The protesters, led by Housing Minister Wimal Weerawansa, first broke through police barricades at the United Nations office in Colombo on Tuesday, then held sit-in demonstrations to block the entrance and exits from the building. They also burnt an effigy of U.N. Secretary-General Ban Ki-moon.

The minister demanded that the U.N. scrap a three-member panel established last month to advise whether human rights violations took place during the civil war that ended last year with the defeat of Tamil Tiger rebels.

Minister Weerawansa says that the U.N. panel is intended to take the country's political leaders before international courts. Sri Lanka's government has been fending off growing pressure to allow an independent investigation into alleged war crimes, having already said it will not cooperate with the panel and refusing visas to its members.    

The head of the Center for Policy Alternatives in Colombo, Paikiasothy Saravanamuttu, says the demonstration to the U.N. office was politically led, but there is a measure of popular support.

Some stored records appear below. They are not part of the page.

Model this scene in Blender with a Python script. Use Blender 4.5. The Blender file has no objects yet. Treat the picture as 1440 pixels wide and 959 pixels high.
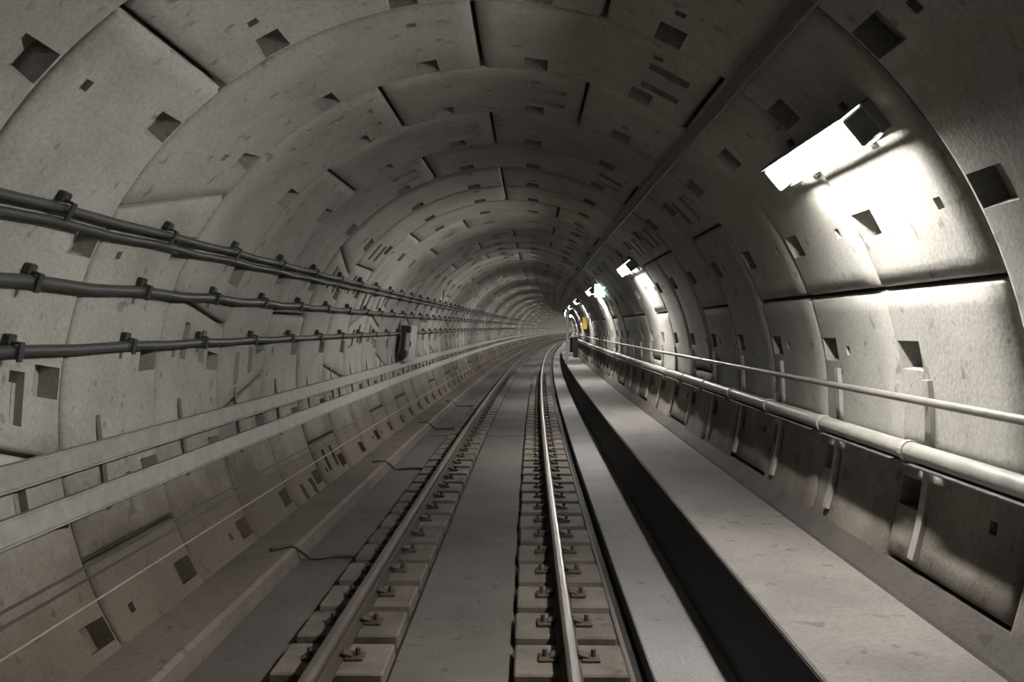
import bpy, bmesh, math, random
from mathutils import Vector, Matrix

random.seed(7)
sc = bpy.context.scene
COL = sc.collection
PI = math.pi
RAD = math.radians

# ------------------------------------------------------------------ camera, world, exposure
CAMZ = 2.185                      # z = 0 is the top of the track slab
F_PX = 1200.0
cam_d = bpy.data.cameras.new('camera')
cam_d.sensor_width = 36.0
cam_d.lens = F_PX / 1440.0 * 36.0
cam_d.clip_start = 0.05
cam_d.clip_end = 600
cam = bpy.data.objects.new('camera', cam_d)
COL.objects.link(cam)
cam.location = (0, 0, CAMZ)
YAW = math.atan((737 - 720) / F_PX)            # tunnel axis at x = 737
PITCH = -math.atan((479.5 - 460) / F_PX)       # horizon at y = 460
cam.rotation_euler = (PI / 2 + PITCH, 0, YAW)
sc.camera = cam

world = bpy.data.worlds.new('World')
sc.world = world
world.use_nodes = True
bg = world.node_tree.nodes.get('Background')
bg.inputs[0].default_value = (0.01, 0.01, 0.011, 1)
bg.inputs[1].default_value = 0.2

vs = sc.view_settings
vs.view_transform = 'Standard'
vs.look = 'None'
vs.gamma = 1.0
vs.exposure = 2.5
LAMP_POWER = 58.0
LAMP_COLOR = (1.0, 0.975, 0.93)

# ------------------------------------------------------------------ tunnel frame
R_CURVE = 1406.0                  # the line bends to the right
CX, CZ, RT = -0.295, CAMZ - 0.63, 2.65        # tunnel circle
RING_W = 1.37
RING_0 = 5.36                     # station of a ring joint
BOLT = 18.0                       # one bolt pocket every 18 degrees
S_BACK, S_END = -19.0, 300.0


def P(s, u, z):
    """station along the line, offset to the right, height -> world point"""
    if s <= 0:
        return Vector((u, s, z))
    t = s / R_CURVE
    return Vector((R_CURVE - (R_CURVE - u) * math.cos(t), (R_CURVE - u) * math.sin(t), z))


def frame(s, u=0.0, z=0.0):
    t = max(s, 0) / R_CURVE
    return Matrix.Translation(P(s, u, z)) @ Matrix.Rotation(-t, 4, 'Z')


def on_wall(dx, dy, off=0.0):
    """point of the cross-section where the line of sight (dx right, dy down) meets the lining, `off` inside it"""
    r = RT - off
    ox, oz = -CX, CAMZ - CZ
    a = dx * dx + dy * dy
    b = 2 * (ox * dx - oz * dy)
    c = ox * ox + oz * oz - r * r
    t = (-b + math.sqrt(b * b - 4 * a * c)) / (2 * a)
    return t * dx, CAMZ - t * dy


def wall_angle(u, z):
    return math.degrees(math.atan2(z - CZ, u - CX))


def ring_pt(ang, r):
    return CX + r * math.cos(RAD(ang)), CZ + r * math.sin(RAD(ang))


def stations(a, b):
    out = []
    s = a
    while s < b - 1e-6:
        out.append(s)
        s += 1.0 if s < 30 else (2.0 if s < 80 else 4.0)
    out.append(b)
    return out


# ------------------------------------------------------------------ materials
def new_mat(name):
    m = bpy.data.materials.new(name)
    m.use_nodes = True
    nt = m.node_tree
    return m, nt, nt.nodes['Principled BSDF']


def ramp(nt, fac, c0, c1, p0=0.3, p1=0.7):
    r = nt.nodes.new('ShaderNodeValToRGB')
    r.color_ramp.elements[0].position = p0
    r.color_ramp.elements[1].position = p1
    r.color_ramp.elements[0].color = (*c0, 1)
    r.color_ramp.elements[1].color = (*c1, 1)
    nt.links.new(fac, r.inputs[0])
    return r.outputs[0]


def mixc(nt, a, b, fac, mode='MULTIPLY'):
    n = nt.nodes.new('ShaderNodeMix')
    n.data_type = 'RGBA'
    n.blend_type = mode
    if isinstance(fac, float):
        n.inputs[0].default_value = fac
    else:
        nt.links.new(fac, n.inputs[0])
    for v, i in ((a, 6), (b, 7)):
        if isinstance(v, tuple):
            n.inputs[i].default_value = (*v, 1)
        else:
            nt.links.new(v, n.inputs[i])
    return n.outputs[2]


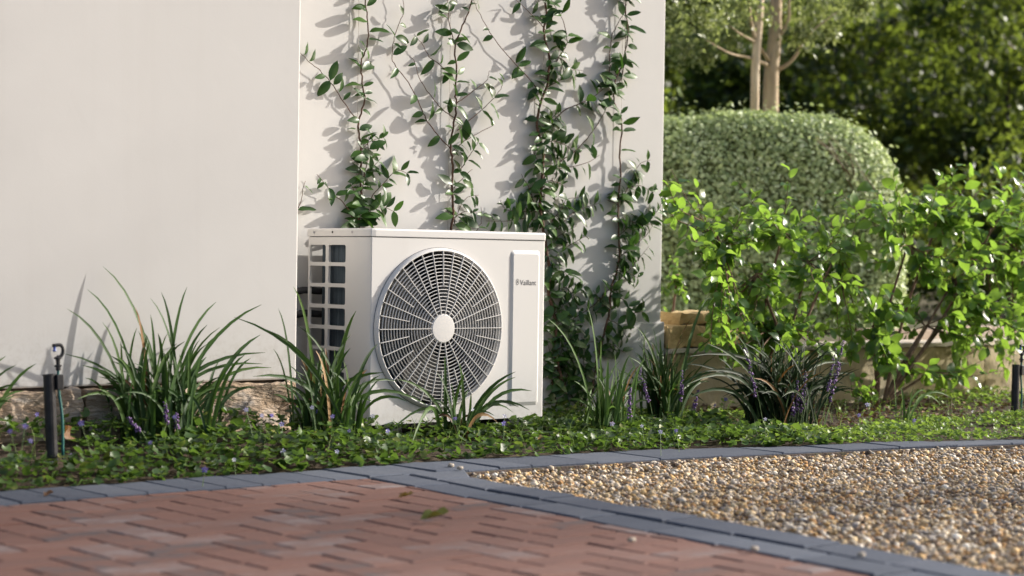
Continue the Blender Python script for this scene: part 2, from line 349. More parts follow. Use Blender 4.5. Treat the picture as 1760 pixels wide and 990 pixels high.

"Nationalist sentiment is being whipped up, saying Sri Lanka is being targeted. But there is a certain amount of public sentiment that is very much in tune with the government's argument that there is an international agenda to target Sri Lanka on human rights," said Saravanamuttu.

Over the past year, Sri Lanka has faced growing international demands to allow a credible investigation into alleged war time abuses. But the government has refused to buckle under the pressure, calling this an infringement of its sovereignty.

It ignored a July 1 deadline set by the European Union to deliver written pledges on improving human rights, prompting the EU to withdraw preferential trade concessions to Sri Lanka on Monday.

The government has shrugged off the EU's decision, saying it will take steps to help export businesses which are affected.  

Sri Lanka denies widespread accusations by human rights groups that the rebels and the army were responsible for thousands of deaths of civilians in the last phase of the war. It says the military operation ended terrorism in the country, and wiped out the Tamil Tigers, a ruthless guerrilla group which led a three decade war for a homeland for ethnic Tamils.